Columbia elected leaders approve $3M purchase of vacant office building for IBM project

By Alan Scher Zagier, AP
Tuesday, May 25, 2010

Columbia council endorses IBM project

COLUMBIA, Mo. — One week after city leaders hailed an incentive-laden effort to lure IBM and hundreds of new jobs to town, the project easily passed its first hurdle Monday night.

The seven-member Columbia City Council voted unanimously to buy an abandoned office building for $3.05 million. Starting in November, IBM will rent the building for $1 a year over 10 years, with a five-year renewal option.

That’s along with an addition $28 million in state tax incentives. And while officials continued to tout the promise of a needed economic boost to the sagging local economy, at least one council member — and several citizens who spoke at the public hearing — cautioned about offering too much, too soon to Columbia’s newest corporate citizen.
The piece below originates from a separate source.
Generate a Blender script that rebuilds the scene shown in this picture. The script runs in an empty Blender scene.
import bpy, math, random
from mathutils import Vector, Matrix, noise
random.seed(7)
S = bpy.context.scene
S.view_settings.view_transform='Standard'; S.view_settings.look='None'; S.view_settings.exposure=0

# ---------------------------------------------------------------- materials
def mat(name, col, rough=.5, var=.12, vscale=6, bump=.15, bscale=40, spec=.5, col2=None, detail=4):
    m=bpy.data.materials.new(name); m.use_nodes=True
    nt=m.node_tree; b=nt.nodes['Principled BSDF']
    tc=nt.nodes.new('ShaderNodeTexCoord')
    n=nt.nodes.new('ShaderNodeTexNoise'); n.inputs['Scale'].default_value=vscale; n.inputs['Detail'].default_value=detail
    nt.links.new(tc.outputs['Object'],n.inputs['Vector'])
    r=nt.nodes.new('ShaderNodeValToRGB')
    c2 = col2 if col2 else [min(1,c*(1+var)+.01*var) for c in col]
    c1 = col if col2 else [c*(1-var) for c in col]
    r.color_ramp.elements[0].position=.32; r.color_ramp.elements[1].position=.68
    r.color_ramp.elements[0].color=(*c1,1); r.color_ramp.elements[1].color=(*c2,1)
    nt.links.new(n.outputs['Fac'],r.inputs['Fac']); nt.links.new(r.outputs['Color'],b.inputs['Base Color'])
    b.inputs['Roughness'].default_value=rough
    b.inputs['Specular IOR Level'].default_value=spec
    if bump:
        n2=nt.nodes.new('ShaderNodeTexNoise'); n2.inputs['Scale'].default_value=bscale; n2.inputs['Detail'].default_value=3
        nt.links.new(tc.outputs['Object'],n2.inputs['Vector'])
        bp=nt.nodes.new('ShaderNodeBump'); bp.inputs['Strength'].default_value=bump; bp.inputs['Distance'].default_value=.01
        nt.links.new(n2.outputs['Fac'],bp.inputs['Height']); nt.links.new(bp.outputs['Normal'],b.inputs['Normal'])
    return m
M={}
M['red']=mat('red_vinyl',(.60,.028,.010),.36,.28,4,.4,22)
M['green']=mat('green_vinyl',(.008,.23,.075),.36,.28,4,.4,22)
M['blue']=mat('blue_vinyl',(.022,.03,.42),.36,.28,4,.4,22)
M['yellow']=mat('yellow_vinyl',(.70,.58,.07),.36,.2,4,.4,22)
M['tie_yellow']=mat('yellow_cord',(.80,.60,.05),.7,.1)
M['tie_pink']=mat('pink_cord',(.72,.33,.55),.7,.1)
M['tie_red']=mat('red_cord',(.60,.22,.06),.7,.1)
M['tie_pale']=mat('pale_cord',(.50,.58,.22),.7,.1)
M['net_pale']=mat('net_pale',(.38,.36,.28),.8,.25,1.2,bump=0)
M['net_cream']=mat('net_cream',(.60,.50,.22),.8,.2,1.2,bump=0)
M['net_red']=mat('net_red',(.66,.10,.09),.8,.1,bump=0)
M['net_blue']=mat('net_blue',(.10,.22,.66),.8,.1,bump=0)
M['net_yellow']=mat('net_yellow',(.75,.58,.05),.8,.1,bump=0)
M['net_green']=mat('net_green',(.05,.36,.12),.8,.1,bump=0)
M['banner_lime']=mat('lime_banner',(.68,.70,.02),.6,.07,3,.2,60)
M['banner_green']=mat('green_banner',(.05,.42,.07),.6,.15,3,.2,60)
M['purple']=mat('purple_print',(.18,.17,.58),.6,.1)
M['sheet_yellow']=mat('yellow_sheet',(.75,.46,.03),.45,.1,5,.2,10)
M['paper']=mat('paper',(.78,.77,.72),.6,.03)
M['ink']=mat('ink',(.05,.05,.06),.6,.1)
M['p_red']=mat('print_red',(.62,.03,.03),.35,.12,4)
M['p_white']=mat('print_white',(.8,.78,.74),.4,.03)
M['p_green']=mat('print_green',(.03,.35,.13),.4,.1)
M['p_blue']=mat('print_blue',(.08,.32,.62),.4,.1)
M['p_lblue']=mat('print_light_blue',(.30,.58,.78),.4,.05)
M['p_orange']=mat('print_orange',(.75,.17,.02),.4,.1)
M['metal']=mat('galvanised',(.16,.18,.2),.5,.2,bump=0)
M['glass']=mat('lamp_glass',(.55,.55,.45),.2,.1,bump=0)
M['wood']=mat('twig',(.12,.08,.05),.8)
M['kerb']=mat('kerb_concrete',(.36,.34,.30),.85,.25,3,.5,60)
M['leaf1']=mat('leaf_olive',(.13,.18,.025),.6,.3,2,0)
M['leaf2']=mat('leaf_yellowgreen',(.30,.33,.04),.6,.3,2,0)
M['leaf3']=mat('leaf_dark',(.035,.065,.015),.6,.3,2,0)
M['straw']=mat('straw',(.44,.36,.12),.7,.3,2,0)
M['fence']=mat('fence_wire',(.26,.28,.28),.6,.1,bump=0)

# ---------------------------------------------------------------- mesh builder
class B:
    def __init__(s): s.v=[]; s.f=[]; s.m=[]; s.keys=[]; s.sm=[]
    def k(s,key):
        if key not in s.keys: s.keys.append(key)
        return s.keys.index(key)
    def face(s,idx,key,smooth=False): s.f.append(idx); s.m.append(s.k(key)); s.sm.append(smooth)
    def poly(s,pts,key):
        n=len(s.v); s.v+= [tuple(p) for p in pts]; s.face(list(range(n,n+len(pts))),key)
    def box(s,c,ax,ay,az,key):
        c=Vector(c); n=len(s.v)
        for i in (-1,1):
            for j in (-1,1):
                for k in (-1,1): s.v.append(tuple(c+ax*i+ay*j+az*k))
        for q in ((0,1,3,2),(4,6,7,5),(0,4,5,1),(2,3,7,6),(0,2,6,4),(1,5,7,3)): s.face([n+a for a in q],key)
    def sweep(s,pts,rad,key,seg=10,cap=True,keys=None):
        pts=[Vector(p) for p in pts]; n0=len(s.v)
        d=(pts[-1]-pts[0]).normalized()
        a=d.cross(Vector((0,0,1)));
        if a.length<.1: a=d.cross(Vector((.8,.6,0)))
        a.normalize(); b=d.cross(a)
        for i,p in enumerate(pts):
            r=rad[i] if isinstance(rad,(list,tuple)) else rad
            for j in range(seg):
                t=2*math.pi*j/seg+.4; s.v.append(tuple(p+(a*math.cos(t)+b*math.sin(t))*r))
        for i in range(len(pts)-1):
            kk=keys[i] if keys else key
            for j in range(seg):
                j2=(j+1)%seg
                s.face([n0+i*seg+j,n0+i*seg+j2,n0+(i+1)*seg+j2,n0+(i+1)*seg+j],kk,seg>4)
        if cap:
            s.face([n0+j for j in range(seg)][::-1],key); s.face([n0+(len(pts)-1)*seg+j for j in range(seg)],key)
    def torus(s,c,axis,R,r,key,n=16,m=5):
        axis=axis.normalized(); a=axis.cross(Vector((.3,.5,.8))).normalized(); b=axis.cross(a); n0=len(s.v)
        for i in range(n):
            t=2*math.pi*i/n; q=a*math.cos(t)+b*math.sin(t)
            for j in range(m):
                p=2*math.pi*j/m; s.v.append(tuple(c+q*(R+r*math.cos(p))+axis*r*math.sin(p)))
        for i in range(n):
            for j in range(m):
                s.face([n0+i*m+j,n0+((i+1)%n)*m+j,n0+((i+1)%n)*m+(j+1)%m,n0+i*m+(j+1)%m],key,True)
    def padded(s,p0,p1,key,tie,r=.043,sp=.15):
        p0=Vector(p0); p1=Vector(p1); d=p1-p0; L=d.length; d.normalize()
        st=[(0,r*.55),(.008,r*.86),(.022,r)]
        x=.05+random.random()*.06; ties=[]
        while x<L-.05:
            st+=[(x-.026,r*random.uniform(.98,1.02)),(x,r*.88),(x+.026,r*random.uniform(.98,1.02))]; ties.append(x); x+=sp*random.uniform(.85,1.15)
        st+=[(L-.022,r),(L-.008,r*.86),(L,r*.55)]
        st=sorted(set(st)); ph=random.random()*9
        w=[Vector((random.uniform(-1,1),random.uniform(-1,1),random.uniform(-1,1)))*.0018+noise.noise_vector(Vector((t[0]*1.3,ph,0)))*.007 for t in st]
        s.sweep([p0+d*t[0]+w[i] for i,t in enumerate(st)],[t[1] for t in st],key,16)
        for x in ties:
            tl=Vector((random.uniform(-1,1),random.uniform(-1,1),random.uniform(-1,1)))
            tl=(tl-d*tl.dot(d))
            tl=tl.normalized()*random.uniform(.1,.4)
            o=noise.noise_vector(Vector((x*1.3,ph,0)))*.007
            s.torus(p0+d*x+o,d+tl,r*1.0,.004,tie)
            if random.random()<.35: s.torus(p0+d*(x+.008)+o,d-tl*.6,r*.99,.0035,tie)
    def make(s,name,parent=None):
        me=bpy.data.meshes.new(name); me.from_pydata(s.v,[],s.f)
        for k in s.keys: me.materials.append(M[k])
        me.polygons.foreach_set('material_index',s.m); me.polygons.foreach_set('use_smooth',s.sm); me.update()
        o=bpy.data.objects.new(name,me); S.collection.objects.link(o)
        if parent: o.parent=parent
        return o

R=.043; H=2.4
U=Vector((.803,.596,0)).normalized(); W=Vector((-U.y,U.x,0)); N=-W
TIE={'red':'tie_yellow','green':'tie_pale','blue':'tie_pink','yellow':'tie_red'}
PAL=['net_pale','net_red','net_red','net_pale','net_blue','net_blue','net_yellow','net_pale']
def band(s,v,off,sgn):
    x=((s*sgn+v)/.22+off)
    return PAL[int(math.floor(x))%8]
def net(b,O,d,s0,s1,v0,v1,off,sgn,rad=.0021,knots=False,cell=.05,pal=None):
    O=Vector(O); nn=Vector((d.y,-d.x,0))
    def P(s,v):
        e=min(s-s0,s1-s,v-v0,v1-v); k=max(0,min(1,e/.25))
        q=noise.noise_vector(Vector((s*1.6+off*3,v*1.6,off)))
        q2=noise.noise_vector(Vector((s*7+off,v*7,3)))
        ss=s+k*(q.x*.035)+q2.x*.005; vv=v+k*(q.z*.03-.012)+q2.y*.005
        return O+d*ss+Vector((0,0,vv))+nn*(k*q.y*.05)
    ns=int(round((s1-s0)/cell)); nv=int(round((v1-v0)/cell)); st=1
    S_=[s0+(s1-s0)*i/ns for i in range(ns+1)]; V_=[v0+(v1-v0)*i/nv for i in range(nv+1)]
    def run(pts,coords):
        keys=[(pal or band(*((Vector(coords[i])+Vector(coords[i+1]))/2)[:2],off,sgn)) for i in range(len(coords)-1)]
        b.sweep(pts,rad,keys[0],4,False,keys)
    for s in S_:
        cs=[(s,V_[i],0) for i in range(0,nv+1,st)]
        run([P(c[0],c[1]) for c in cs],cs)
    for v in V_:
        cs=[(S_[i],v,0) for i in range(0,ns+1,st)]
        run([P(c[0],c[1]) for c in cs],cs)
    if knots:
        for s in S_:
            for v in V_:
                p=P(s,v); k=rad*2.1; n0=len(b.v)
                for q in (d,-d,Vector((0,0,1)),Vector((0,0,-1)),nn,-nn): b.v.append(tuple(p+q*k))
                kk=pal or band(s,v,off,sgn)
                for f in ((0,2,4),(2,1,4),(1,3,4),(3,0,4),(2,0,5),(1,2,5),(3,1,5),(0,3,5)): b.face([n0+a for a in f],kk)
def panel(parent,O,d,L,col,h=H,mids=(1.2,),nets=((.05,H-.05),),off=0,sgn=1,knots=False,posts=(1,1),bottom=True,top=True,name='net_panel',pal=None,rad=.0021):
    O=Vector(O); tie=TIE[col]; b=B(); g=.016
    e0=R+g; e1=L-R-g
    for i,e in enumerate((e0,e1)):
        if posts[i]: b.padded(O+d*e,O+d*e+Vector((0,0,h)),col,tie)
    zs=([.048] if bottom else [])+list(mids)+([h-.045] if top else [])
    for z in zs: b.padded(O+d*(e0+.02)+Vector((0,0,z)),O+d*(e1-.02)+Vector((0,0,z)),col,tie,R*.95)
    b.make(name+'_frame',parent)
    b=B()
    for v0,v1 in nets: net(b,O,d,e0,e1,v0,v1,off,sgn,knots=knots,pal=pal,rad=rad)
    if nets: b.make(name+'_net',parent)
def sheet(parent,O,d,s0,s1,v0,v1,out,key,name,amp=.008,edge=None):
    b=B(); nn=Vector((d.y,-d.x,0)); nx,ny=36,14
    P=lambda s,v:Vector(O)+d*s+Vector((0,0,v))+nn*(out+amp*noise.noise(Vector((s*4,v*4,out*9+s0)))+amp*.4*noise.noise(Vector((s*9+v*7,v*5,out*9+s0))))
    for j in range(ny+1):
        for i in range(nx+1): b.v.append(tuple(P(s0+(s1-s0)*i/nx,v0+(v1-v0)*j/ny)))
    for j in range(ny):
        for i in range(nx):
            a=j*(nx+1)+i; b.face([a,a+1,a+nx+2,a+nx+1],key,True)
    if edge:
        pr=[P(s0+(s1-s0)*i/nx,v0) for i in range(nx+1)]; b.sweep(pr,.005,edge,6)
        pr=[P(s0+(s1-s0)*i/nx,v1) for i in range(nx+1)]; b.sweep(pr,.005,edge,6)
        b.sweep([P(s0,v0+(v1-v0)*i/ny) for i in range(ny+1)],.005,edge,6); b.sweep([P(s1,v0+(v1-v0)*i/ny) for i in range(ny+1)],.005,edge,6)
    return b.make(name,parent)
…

“In addition to being cheerleaders, it’s good to have a bit of healthy skepticism,” said Councilman Paul Sturtz, who before voting with his colleagues questioned the company’s commitment to local hires as well as the secretive negotiations leading up to the May 17 announcement.

In return for the state and local tax incentives, IBM Corp. is contractually obligated to create at least 600 new jobs. City leaders and company officials had previously said they expect the global technology company to create as many as 800 jobs.

Local business owner Dave Griggs said the company suggested that all but 60 to 70 of the promised IBM jobs would be created from scratch as opposed to relocated positions. An IBM spokesman could not be reached for comment Monday night.

Griggs also put the project and its use of economic incentives in some local historical context.

He told council members how hundreds of local backers of the University of Missouri raised about $900,000 to build the first public university west of the Mississippi River in 1839, a project he called “the first use of economic development in the city of Columbia.”

Griggs also described how Columbia lost out two years ago on another IBM technology service delivery center to Dubuque, Iowa, which he said “basically gave them the farm” with its own incentives package.

The IBM center in Columbia will be the company’s third new U.S. site in the past 18 months and part of a global network of 80 similar sites. The other new centers are in Lansing, Mich., and Dubuque, Iowa.

The centers provide server system operations, security services and maintain and monitor hardware and software systems, primarily for IBM clients in the United States and abroad.